An eye for a winner: Alex Salmond (centre) watches racing at Ayr. Photograph: PA Images
“The large bookmakers increasingly employ mathematicians and risk managers, rather than those knowledgeable about sport, to ensure that they maximise profits – and have no chance of losing money,” said one senior industry source.
Like all businesses, bookmakers need to make a profit and no one denies them this right. But today, they make the rules, set the odds hugely in their favour and, with all these advantages and having already made healthy profits, they then increasingly refuse to take a bet. Is it any wonder that so many punters feel they are getting a raw deal?
Some “banned” punters try various tricks to strike their bets: some open accounts in the name of friends – but bookmakers then track internet addresses to try to thwart this tactic. One successful punter recently told the Racing Post that he had operated some 500 betting accounts under 30 different names over six years, but “the restrictions got so ridiculous I knocked it on the head”.
Barney Curley, now 75, is a legendary punter and former trainer, who has masterminded several seven-figure betting coups over the past 40 years. In recent years he has had to go to extraordinary lengths, getting scores of “foot soldiers” to place tiny bets the length and breadth of the UK and Ireland, in order to land wins totalling millions of pounds. By placing a succession of small bets at advertised odds, Curley can, for a time at least, avoid suspicion that someone is planning a raid on the bookies. By the time firms wake up to the fact that they are facing huge payouts on one or more horses, they have to honour the bets already struck.
Curley says: “Today the bookmakers, along with the racecourses, run racing. No one has the knowledge or the power to take them on, and there is no one to represent the punters’ interests. There is no one who will upset the applecart and say: ‘This [not taking bets from winning punters] is an absolute disgrace.’”
Curley no longer has any bookmakers willing to lay him bets with accounts in his own name. “I have to try to get my bets on with losing punters which is a pain in the arse because then you have to get them to pay you your winnings. I retired from training because it was so hard getting any money on my horses.”
In fact, bookmakers have rarely been under such scrutiny as they are now, after a series of complaints that they are ripping off punters in other ways, too. In April it was revealed that there had been an “over-round” of 165% on the 2015 Grand National – meaning there was a theoretical profit margin of 65% for the bookmakers built into the available odds at the time the race started. Allegations were made publicly that off-course bookmakers were manipulating the system to the detriment of punters, though these were denied.
It was announced in June that there would be a public consultation on whether the present system of producing a starting price – the odds at which most bets are settled by bookmakers – should be changed.
Alex Salmond, the former First Minister of Scotland and a keen punter and race-goer, told me that he intends to raise the issue of bookmakers refusing to take bets from winning punters in his new role as vice-chairman of the All Party Parliamentary Group on Racing & Bloodstock.
“It is not acceptable for bookmakers to refuse to take a reasonable-sized bet because the client has a record of winning,’” he said. “If it is not a breach of advertising standards, then it should be.
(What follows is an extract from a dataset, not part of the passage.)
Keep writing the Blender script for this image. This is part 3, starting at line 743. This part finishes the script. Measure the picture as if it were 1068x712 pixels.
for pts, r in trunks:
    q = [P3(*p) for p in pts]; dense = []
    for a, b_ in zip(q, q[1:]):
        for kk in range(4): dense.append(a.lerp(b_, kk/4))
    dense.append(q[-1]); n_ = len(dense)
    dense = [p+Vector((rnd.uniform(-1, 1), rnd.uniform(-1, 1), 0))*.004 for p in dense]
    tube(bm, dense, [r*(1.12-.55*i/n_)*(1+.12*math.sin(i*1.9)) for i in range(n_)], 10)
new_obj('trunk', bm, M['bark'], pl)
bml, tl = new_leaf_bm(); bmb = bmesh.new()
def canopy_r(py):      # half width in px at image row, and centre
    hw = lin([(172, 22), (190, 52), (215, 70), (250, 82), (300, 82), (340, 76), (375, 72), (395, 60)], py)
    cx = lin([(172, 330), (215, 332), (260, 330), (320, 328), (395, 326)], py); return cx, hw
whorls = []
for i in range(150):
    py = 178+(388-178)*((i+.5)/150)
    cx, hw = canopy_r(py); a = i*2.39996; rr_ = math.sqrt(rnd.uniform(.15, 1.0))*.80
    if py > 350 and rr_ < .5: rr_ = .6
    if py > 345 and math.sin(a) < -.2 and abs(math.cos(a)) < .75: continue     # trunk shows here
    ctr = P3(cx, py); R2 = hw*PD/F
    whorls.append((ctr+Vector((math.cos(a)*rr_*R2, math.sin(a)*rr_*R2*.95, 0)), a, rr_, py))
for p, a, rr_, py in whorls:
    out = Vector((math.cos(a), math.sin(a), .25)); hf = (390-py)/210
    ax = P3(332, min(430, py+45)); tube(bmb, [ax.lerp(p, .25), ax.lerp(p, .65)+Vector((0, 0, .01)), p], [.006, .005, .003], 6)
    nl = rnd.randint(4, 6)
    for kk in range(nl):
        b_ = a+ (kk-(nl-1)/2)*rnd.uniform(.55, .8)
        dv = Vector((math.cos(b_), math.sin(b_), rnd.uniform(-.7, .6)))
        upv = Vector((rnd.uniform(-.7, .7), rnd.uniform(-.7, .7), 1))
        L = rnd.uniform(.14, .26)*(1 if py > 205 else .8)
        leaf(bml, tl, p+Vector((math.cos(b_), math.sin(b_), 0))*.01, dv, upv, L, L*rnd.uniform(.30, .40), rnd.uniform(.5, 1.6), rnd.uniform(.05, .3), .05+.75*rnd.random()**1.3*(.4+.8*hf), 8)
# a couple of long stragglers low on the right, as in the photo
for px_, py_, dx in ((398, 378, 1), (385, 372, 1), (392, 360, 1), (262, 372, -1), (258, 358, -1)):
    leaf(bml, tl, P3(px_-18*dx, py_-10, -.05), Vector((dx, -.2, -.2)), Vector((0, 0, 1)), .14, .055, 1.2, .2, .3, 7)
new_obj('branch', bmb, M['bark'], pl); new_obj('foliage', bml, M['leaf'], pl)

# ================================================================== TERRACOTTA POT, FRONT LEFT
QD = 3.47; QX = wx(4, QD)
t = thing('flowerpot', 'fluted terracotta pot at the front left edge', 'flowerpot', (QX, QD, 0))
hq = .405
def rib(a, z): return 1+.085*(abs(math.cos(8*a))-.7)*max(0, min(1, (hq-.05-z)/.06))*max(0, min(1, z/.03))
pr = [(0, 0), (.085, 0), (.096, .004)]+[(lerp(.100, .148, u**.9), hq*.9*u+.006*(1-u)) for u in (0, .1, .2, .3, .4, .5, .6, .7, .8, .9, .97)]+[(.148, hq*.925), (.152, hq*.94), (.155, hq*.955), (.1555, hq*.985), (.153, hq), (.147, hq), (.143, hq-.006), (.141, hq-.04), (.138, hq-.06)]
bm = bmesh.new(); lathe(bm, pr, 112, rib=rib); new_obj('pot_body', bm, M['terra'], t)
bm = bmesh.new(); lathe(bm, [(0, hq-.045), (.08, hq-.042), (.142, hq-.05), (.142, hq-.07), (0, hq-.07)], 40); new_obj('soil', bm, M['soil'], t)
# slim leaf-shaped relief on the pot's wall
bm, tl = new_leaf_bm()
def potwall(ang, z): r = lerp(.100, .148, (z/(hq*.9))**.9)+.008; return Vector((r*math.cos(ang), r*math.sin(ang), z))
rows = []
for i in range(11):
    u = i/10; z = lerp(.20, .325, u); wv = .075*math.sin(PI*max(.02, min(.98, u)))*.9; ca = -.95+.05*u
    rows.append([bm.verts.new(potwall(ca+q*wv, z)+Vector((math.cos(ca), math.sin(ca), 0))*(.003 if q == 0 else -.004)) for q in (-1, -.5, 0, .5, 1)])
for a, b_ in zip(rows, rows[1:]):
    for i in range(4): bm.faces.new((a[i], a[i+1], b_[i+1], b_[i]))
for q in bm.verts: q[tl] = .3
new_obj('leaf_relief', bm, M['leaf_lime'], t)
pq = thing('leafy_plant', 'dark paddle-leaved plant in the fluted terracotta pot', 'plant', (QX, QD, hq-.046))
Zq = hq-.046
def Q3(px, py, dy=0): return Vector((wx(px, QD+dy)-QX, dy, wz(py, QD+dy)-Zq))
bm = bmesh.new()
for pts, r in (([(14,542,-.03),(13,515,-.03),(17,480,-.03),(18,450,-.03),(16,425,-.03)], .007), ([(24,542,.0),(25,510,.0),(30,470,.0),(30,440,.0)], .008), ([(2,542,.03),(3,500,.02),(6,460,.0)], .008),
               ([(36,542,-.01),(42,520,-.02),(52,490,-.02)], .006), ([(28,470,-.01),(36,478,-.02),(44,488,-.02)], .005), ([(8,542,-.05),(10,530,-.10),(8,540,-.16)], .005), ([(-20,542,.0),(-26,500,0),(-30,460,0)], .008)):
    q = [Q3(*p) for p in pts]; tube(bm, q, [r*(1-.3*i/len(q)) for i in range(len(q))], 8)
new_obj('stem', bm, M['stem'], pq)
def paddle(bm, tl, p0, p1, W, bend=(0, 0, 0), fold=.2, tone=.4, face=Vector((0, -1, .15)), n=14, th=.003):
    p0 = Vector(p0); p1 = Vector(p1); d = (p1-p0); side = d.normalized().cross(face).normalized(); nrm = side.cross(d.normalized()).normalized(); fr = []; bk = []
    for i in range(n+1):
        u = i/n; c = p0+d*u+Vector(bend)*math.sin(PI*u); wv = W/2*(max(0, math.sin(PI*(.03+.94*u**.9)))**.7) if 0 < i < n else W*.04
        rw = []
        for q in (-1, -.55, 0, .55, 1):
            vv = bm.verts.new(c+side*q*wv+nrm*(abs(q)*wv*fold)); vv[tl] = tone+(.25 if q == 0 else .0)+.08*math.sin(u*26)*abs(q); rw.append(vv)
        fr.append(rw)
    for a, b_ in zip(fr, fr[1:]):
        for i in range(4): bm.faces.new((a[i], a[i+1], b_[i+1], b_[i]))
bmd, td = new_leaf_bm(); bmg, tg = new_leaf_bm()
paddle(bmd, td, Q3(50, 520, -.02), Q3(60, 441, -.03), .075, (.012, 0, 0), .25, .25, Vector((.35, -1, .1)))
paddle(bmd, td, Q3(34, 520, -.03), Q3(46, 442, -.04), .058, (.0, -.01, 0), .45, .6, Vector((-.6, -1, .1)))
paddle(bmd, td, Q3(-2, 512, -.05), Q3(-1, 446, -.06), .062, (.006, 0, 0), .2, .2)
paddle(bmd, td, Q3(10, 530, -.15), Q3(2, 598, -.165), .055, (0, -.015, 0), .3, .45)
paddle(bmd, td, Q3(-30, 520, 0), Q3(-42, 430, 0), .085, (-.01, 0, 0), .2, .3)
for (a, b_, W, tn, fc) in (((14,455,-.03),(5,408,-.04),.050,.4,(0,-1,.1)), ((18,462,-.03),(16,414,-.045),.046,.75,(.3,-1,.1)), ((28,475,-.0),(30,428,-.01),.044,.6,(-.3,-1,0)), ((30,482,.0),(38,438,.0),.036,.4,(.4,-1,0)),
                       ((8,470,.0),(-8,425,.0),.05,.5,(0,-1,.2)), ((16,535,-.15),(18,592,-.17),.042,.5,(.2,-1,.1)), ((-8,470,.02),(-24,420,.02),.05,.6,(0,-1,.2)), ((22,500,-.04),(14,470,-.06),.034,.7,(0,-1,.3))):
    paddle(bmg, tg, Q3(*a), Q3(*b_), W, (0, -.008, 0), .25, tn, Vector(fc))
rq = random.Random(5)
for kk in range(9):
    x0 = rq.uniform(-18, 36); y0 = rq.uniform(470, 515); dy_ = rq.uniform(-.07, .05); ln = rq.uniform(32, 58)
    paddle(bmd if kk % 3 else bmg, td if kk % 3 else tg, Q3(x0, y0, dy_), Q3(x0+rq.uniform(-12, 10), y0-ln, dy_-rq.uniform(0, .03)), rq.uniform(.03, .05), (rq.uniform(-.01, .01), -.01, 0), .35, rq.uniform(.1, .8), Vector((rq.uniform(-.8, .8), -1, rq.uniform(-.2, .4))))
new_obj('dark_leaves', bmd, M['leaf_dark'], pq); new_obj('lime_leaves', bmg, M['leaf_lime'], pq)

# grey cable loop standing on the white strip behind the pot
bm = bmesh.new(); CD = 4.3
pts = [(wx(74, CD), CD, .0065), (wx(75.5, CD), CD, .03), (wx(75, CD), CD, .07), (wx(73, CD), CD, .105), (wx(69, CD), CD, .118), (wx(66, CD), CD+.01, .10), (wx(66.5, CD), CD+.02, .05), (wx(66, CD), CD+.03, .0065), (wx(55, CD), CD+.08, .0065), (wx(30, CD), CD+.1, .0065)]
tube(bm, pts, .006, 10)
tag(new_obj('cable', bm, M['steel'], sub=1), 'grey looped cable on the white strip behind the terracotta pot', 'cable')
Bookmakers today simply don’t want to take any risks.
“In my new role, I intend to bring this to the attention of the Gambling Commission [which regulates gambling in the UK] and Ibas [the Independent Betting Adjudication Service, which rules on disputes between punters and bookies]. There is a difference between bookmaking, an entirely respectable profession, and fleecing people, which isn’t.
“Maybe it is time that the distinction was made harder in terms of the law. There is a difference between being risk-averse and being responsible for misleading advertising. An unreasonable refusal to accept bets should, in my estimation, be a reason for disqualification from a bookmaker’s licence.”
BetVictor refused to respond to specific questions about its trading or accounts’ management, but a spokeswoman said: “BetVictor reserves the right to refuse the whole or any part of any bet request for any reason… We also reserve the right to close or restrict any account without obligation to state a reason.”
Sportingbet declined to respond to any questions. However, most bookmakers will acknowledge, either privately or publicly, that the activities of winning punters are curtailed, although they stress that the desired bets of most punters are accommodated.
Craig Reid, head of trading for Betfred bookmakers, said: “The guys who are factored really well down [heavily restricted] are 2% of our whole database. They are shrewd. We will try to offer them some sort of bet, but they will get restricted.”
A spokeswoman for the Advertising Standards Authority, the advertising watchdog, said it had received more than 250 complaints so far this year about gambling advertisements, but she did not think any related to punters’ grievance about being restricted from placing bets.
Ibas said its primary role was to adjudicate on bets that have been struck. A spokesman said it would require a change the industry’s regulations, such as forcing bookmakers to accept bets of a specific size on advertised bets, before it could address complaints relating to restrictions on the size of bets.